In this way, by measuring an inclination angle in a direction in which the lens sheet is conveyed using the two kinds of inspection image, it is possible to widen a range of measurable inclination angles, as well as carrying out a highly accurate measurement. That is, in the case of only the inspection image in which lines are formed at inclination angles of 0.01 degree intervals, a measurement of inclination angles can be carried out only up to degrees multiplied by a number of lines of 0.01 degree intervals on both sides of a central line. However, by using the inspection image in which lines are formed at inclination angles of 0.05 degree intervals, it is possible to measure a wide range of inclination angles, and furthermore after that, by using the inspection image in which lines are formed at inclination angles of 0.01 degree intervals, it is possible to carry out a highly accurate measurement of inclination angles. By increasing kinds of inspection image, it is possible to carry out a measurement of conveying inclination angles in a wider range and with a higher accuracy.
The entire disclosure of Japanese Patent Application No. 2007-270980, filed Oct. 18, 2007 is expressly incorporated by reference herein.

Claims

1. A recording medium, comprising:

lenticules; and

a guided portion guided by a guide portion which is provided in a supporter for supporting the recording medium provided on a recording apparatus carrying out a recording on the recording medium, so that the recording medium is guided in a predetermined conveying direction.

2. The recording medium according to claim 1, wherein

the guide portion is a guide groove, and the guided portion is a raised strip fitting into the guide groove.

3. The recording medium according to claim 1, wherein

the guided portion is detachably attached to a portion of the lenticules, and an adhesive surface has the same shape as the lenticules.

4. The recording medium according to claim 1, wherein

a plurality of the guided portions are provided.

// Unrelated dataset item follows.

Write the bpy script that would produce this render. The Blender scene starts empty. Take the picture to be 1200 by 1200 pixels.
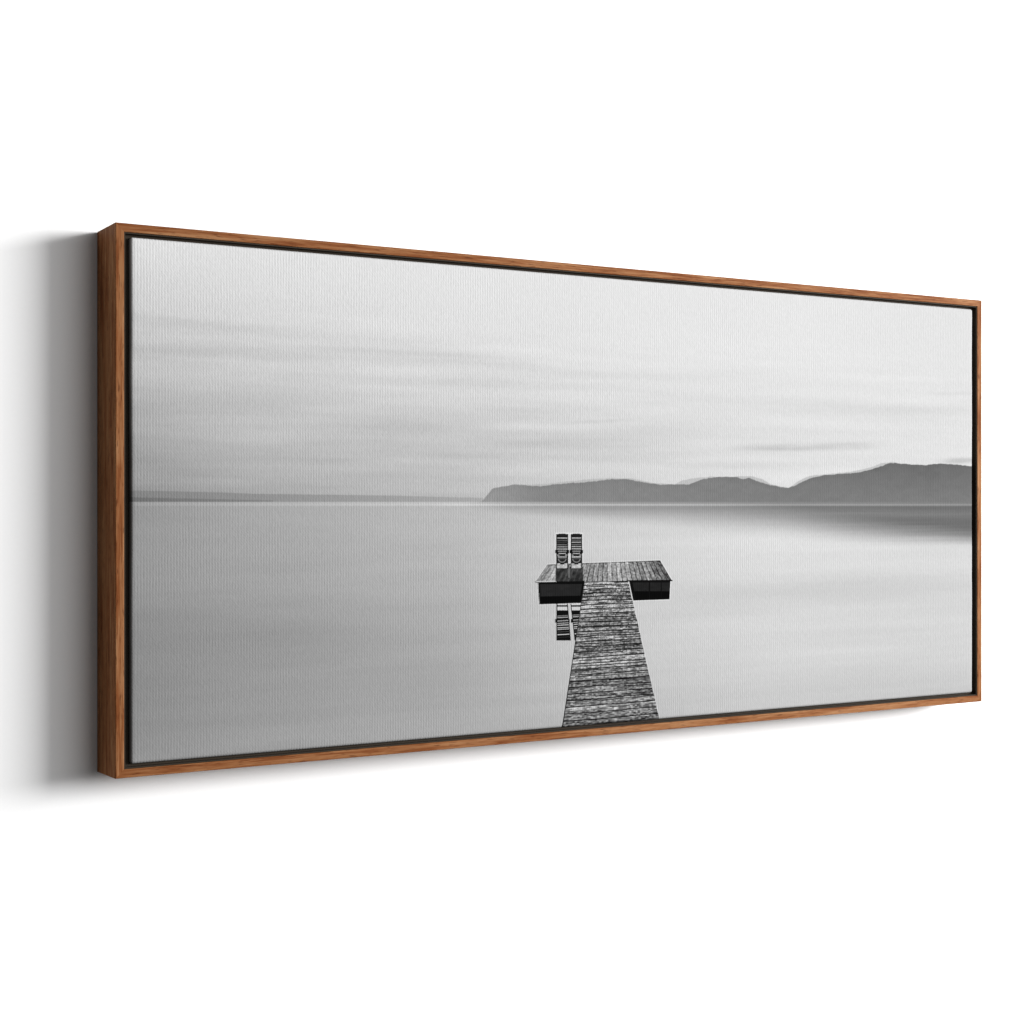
import bpy, math, random
import numpy as np

# ------------------------------------------------------------------ measures (metres)
W, H, D = 1.432, 0.6502, 0.0725        # outer frame
RAIL = 0.0102                          # face width of the wooden rails
GAPX, GAPZ = 0.0084, 0.0052            # shadow gap between rail and canvas
REC = 0.0018                           # canvas front lies this far behind the frame front
Z0 = 1.25                              # underside of the frame above the floor
XL, XR = -W/2, W/2
ZB, ZT = Z0, Z0 + H
CW, CH = W - 2*(RAIL+GAPX), H - 2*(RAIL+GAPZ)
CZ = Z0 + H/2

# ------------------------------------------------------------------ camera
scn = bpy.context.scene
YAW = math.radians(31.22)
FPX = 1918.0                           # focal length in photo pixels (1200 wide)
cam_d = bpy.data.cameras.new("camera")
cam = bpy.data.objects.new("camera", cam_d)
scn.collection.objects.link(cam)
CAM = (XL - 0.5949, -D - 1.8745, Z0 + 0.3237)
cam.location = CAM
cam.rotation_euler = (math.radians(90), 0, -YAW)
cam_d.sensor_width = 36.0
cam_d.lens = 36.0*FPX/1200.0
cam_d.shift_y = -12.0/1200.0
cam_d.clip_start = 0.05
cam_d.clip_end = 100
scn.camera = cam

# ------------------------------------------------------------------ world, light, exposure
world = bpy.data.worlds.new("World")
scn.world = world
world.use_nodes = True
bg = world.node_tree.nodes["Background"]
bg.inputs[0].default_value = (1, 1, 1, 1)
bg.inputs[1].default_value = 0.105

def area(name, loc, target, sx, sy, power, col):
    l = bpy.data.lights.new(name, 'AREA')
    l.shape = 'RECTANGLE'; l.size = sx; l.size_y = sy; l.energy = power; l.color = col
    o = bpy.data.objects.new(name, l); scn.collection.objects.link(o)
    o.location = loc
    from mathutils import Vector
    o.rotation_euler = (Vector(target) - Vector(loc)).to_track_quat('-Z', 'Y').to_euler()
    return o
area("key_softbox", (XL + 2.0, -3.2, CZ + 0.56), (XL + 0.6, 0, CZ), 3.8, 1.7, 76, (1, 1, 1))
area("side_softbox", (XL + 5.4, -2.9, CZ + 0.98), (XL, 0, CZ), 5.6, 1.9, 890, (1, 1, 1))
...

5. The recording medium according to claim 1, wherein

the guided portion is provided outside a recording area of the recording medium, and a separation structure is formed between the guided portion and the recording area.

6. The recording medium according to claim 1, wherein

the guided portion protrudes from at least one edge in the conveying direction of the recording medium.

7. A recording apparatus which, as well as conveying a recording medium having lenticules, carries out a recording on the recording medium, comprising:

a supporter which supports the recording medium; and

a guide portion which, being provided in the supporter, guides the guided portion provided in the recording medium according to claim 1.

8. The recording apparatus according to claim 7, wherein the guide portion is fixed to the supporter.

9. The recording apparatus according to claim 7, wherein

a portion of the guide portion which makes sliding contact with the guided portion is subjected to an abrasion resistance treatment.